Quote all of the data that follows exactly as written, skipping the images.

———

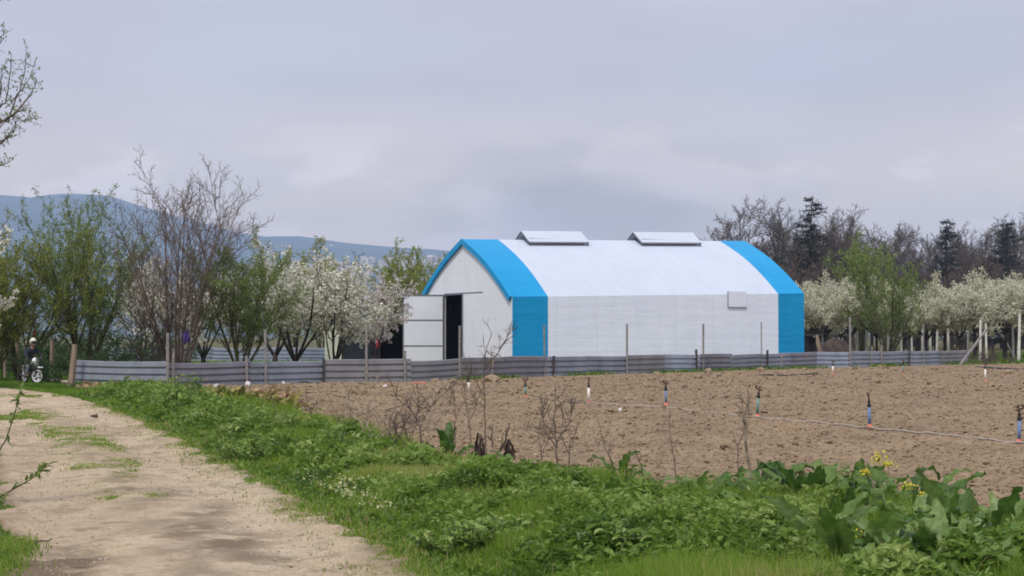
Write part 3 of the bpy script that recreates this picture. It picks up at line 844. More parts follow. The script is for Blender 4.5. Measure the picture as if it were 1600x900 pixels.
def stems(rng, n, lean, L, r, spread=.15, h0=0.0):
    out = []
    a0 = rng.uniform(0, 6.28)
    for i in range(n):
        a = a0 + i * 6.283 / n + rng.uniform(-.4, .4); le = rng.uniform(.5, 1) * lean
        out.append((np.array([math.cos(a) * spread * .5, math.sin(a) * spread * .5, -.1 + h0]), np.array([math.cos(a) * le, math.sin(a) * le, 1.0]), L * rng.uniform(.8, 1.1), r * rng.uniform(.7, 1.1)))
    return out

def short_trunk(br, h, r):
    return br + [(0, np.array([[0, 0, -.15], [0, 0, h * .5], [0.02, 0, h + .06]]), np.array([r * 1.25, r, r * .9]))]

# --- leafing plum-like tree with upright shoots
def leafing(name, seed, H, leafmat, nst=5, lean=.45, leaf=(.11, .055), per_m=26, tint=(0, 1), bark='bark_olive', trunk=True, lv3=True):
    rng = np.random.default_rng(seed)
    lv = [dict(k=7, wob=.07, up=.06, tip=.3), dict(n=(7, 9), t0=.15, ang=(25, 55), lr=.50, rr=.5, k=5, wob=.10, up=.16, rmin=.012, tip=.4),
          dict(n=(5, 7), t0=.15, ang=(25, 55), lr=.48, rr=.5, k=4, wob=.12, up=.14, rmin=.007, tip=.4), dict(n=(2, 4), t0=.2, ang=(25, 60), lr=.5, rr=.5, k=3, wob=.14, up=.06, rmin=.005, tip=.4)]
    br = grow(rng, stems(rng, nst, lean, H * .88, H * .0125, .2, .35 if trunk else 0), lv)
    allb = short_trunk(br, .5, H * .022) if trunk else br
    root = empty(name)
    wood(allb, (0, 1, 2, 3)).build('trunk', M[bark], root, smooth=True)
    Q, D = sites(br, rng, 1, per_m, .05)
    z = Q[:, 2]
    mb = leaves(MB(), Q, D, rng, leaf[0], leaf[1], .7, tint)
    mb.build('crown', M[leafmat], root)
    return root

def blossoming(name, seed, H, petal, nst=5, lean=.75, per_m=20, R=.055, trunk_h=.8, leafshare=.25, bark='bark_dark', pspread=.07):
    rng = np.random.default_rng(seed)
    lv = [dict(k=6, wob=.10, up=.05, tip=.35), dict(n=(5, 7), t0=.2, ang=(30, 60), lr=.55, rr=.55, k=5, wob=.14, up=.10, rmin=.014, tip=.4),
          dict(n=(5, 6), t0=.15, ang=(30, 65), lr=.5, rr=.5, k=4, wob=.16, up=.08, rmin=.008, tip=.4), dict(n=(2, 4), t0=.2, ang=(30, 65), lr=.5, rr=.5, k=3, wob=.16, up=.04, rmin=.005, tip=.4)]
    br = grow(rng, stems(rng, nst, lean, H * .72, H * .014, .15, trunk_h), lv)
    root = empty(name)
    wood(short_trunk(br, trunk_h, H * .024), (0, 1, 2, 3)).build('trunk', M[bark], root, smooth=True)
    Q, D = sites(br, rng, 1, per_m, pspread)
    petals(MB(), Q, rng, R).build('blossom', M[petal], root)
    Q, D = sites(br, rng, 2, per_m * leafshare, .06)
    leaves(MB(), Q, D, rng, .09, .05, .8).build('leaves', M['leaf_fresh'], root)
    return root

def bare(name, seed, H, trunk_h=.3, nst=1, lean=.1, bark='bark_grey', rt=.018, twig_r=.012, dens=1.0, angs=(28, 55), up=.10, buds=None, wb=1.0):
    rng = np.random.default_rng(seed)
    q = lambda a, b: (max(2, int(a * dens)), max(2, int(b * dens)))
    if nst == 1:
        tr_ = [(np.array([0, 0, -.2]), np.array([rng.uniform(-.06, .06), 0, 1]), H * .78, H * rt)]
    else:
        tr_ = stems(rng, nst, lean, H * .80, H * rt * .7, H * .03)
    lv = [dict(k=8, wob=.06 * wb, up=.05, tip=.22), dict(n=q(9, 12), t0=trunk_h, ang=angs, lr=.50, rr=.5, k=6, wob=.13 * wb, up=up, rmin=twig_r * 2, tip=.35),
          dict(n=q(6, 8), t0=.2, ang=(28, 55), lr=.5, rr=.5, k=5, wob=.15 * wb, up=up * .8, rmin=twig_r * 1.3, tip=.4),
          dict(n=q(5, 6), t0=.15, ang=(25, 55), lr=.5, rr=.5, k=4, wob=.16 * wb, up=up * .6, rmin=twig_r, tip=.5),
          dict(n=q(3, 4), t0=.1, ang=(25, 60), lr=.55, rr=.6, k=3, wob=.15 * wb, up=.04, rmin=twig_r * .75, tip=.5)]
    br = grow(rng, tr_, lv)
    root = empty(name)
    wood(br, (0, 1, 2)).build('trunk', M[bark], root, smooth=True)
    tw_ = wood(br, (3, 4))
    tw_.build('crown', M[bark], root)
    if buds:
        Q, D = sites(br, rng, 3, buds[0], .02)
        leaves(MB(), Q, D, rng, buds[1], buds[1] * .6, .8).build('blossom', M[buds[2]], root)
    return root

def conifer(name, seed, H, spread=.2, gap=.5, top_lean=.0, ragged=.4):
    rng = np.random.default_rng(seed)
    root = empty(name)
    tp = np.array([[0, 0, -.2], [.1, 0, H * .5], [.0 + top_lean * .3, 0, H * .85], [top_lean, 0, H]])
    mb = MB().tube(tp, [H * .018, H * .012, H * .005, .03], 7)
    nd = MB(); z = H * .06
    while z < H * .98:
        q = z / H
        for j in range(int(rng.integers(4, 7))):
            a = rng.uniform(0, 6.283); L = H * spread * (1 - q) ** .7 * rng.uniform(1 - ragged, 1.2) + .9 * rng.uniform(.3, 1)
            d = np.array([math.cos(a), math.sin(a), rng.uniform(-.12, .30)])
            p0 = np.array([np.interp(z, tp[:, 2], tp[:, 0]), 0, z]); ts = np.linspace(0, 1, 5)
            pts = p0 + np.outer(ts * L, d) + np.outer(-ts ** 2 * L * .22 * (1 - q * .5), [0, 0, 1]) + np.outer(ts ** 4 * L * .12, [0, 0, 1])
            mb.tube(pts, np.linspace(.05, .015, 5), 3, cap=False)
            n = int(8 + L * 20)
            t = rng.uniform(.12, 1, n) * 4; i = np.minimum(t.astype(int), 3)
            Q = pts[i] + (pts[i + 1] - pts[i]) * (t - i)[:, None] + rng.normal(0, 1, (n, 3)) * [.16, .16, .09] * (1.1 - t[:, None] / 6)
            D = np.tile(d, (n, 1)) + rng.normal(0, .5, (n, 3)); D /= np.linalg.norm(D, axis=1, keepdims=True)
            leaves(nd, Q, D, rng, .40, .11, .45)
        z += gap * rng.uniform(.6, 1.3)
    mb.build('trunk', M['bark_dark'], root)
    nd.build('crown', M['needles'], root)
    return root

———

■ Written solution:
Write part 3 of the bpy script that recreates this picture. It picks up at line 844. More parts follow. The script is for Blender 4.5. Measure the picture as if it were 1600x900 pixels.
def stems(rng, n, lean, L, r, spread=.15, h0=0.0):
    out = []
    a0 = rng.uniform(0, 6.28)
    for i in range(n):
        a = a0 + i * 6.283 / n + rng.uniform(-.4, .4); le = rng.uniform(.5, 1) * lean
        out.append((np.array([math.cos(a) * spread * .5, math.sin(a) * spread * .5, -.1 + h0]), np.array([math.cos(a) * le, math.sin(a) * le, 1.0]), L * rng.uniform(.8, 1.1), r * rng.uniform(.7, 1.1)))
    return out

def short_trunk(br, h, r):
    return br + [(0, np.array([[0, 0, -.15], [0, 0, h * .5], [0.02, 0, h + .06]]), np.array([r * 1.25, r, r * .9]))]

# --- leafing plum-like tree with upright shoots
def leafing(name, seed, H, leafmat, nst=5, lean=.45, leaf=(.11, .055), per_m=26, tint=(0, 1), bark='bark_olive', trunk=True, lv3=True):
    rng = np.random.default_rng(seed)
    lv = [dict(k=7, wob=.07, up=.06, tip=.3), dict(n=(7, 9), t0=.15, ang=(25, 55), lr=.50, rr=.5, k=5, wob=.10, up=.16, rmin=.012, tip=.4),
          dict(n=(5, 7), t0=.15, ang=(25, 55), lr=.48, rr=.5, k=4, wob=.12, up=.14, rmin=.007, tip=.4), dict(n=(2, 4), t0=.2, ang=(25, 60), lr=.5, rr=.5, k=3, wob=.14, up=.06, rmin=.005, tip=.4)]
    br = grow(rng, stems(rng, nst, lean, H * .88, H * .0125, .2, .35 if trunk else 0), lv)
    allb = short_trunk(br, .5, H * .022) if trunk else br
    root = empty(name)
    wood(allb, (0, 1, 2, 3)).build('trunk', M[bark], root, smooth=True)
    Q, D = sites(br, rng, 1, per_m, .05)
    z = Q[:, 2]
    mb = leaves(MB(), Q, D, rng, leaf[0], leaf[1], .7, tint)
    mb.build('crown', M[leafmat], root)
    return root

def blossoming(name, seed, H, petal, nst=5, lean=.75, per_m=20, R=.055, trunk_h=.8, leafshare=.25, bark='bark_dark', pspread=.07):
    rng = np.random.default_rng(seed)
    lv = [dict(k=6, wob=.10, up=.05, tip=.35), dict(n=(5, 7), t0=.2, ang=(30, 60), lr=.55, rr=.55, k=5, wob=.14, up=.10, rmin=.014, tip=.4),
          dict(n=(5, 6), t0=.15, ang=(30, 65), lr=.5, rr=.5, k=4, wob=.16, up=.08, rmin=.008, tip=.4), dict(n=(2, 4), t0=.2, ang=(30, 65), lr=.5, rr=.5, k=3, wob=.16, up=.04, rmin=.005, tip=.4)]
    br = grow(rng, stems(rng, nst, lean, H * .72, H * .014, .15, trunk_h), lv)
    root = empty(name)
    wood(short_trunk(br, trunk_h, H * .024), (0, 1, 2, 3)).build('trunk', M[bark], root, smooth=True)
    Q, D = sites(br, rng, 1, per_m, pspread)
    petals(MB(), Q, rng, R).build('blossom', M[petal], root)
    Q, D = sites(br, rng, 2, per_m * leafshare, .06)
    leaves(MB(), Q, D, rng, .09, .05, .8).build('leaves', M['leaf_fresh'], root)
    return root

def bare(name, seed, H, trunk_h=.3, nst=1, lean=.1, bark='bark_grey', rt=.018, twig_r=.012, dens=1.0, angs=(28, 55), up=.10, buds=None, wb=1.0):
    rng = np.random.default_rng(seed)
    q = lambda a, b: (max(2, int(a * dens)), max(2, int(b * dens)))
    if nst == 1:
        tr_ = [(np.array([0, 0, -.2]), np.array([rng.uniform(-.06, .06), 0, 1]), H * .78, H * rt)]
    else:
        tr_ = stems(rng, nst, lean, H * .80, H * rt * .7, H * .03)
    lv = [dict(k=8, wob=.06 * wb, up=.05, tip=.22), dict(n=q(9, 12), t0=trunk_h, ang=angs, lr=.50, rr=.5, k=6, wob=.13 * wb, up=up, rmin=twig_r * 2, tip=.35),
          dict(n=q(6, 8), t0=.2, ang=(28, 55), lr=.5, rr=.5, k=5, wob=.15 * wb, up=up * .8, rmin=twig_r * 1.3, tip=.4),
          dict(n=q(5, 6), t0=.15, ang=(25, 55), lr=.5, rr=.5, k=4, wob=.16 * wb, up=up * .6, rmin=twig_r, tip=.5),
          dict(n=q(3, 4), t0=.1, ang=(25, 60), lr=.55, rr=.6, k=3, wob=.15 * wb, up=.04, rmin=twig_r * .75, tip=.5)]
    br = grow(rng, tr_, lv)
    root = empty(name)
    wood(br, (0, 1, 2)).build('trunk', M[bark], root, smooth=True)
    tw_ = wood(br, (3, 4))
    tw_.build('crown', M[bark], root)
    if buds:
        Q, D = sites(br, rng, 3, buds[0], .02)
        leaves(MB(), Q, D, rng, buds[1], buds[1] * .6, .8).build('blossom', M[buds[2]], root)
    return root

def conifer(name, seed, H, spread=.2, gap=.5, top_lean=.0, ragged=.4):
    rng = np.random.default_rng(seed)
    root = empty(name)
    tp = np.array([[0, 0, -.2], [.1, 0, H * .5], [.0 + top_lean * .3, 0, H * .85], [top_lean, 0, H]])
    mb = MB().tube(tp, [H * .018, H * .012, H * .005, .03], 7)
    nd = MB(); z = H * .06
    while z < H * .98:
        q = z / H
        for j in range(int(rng.integers(4, 7))):
            a = rng.uniform(0, 6.283); L = H * spread * (1 - q) ** .7 * rng.uniform(1 - ragged, 1.2) + .9 * rng.uniform(.3, 1)
            d = np.array([math.cos(a), math.sin(a), rng.uniform(-.12, .30)])
            p0 = np.array([np.interp(z, tp[:, 2], tp[:, 0]), 0, z]); ts = np.linspace(0, 1, 5)
            pts = p0 + np.outer(ts * L, d) + np.outer(-ts ** 2 * L * .22 * (1 - q * .5), [0, 0, 1]) + np.outer(ts ** 4 * L * .12, [0, 0, 1])
            mb.tube(pts, np.linspace(.05, .015, 5), 3, cap=False)
            n = int(8 + L * 20)
            t = rng.uniform(.12, 1, n) * 4; i = np.minimum(t.astype(int), 3)
            Q = pts[i] + (pts[i + 1] - pts[i]) * (t - i)[:, None] + rng.normal(0, 1, (n, 3)) * [.16, .16, .09] * (1.1 - t[:, None] / 6)
            D = np.tile(d, (n, 1)) + rng.normal(0, .5, (n, 3)); D /= np.linalg.norm(D, axis=1, keepdims=True)
            leaves(nd, Q, D, rng, .40, .11, .45)
        z += gap * rng.uniform(.6, 1.3)
    mb.build('trunk', M['bark_dark'], root)
    nd.build('crown', M['needles'], root)
    return root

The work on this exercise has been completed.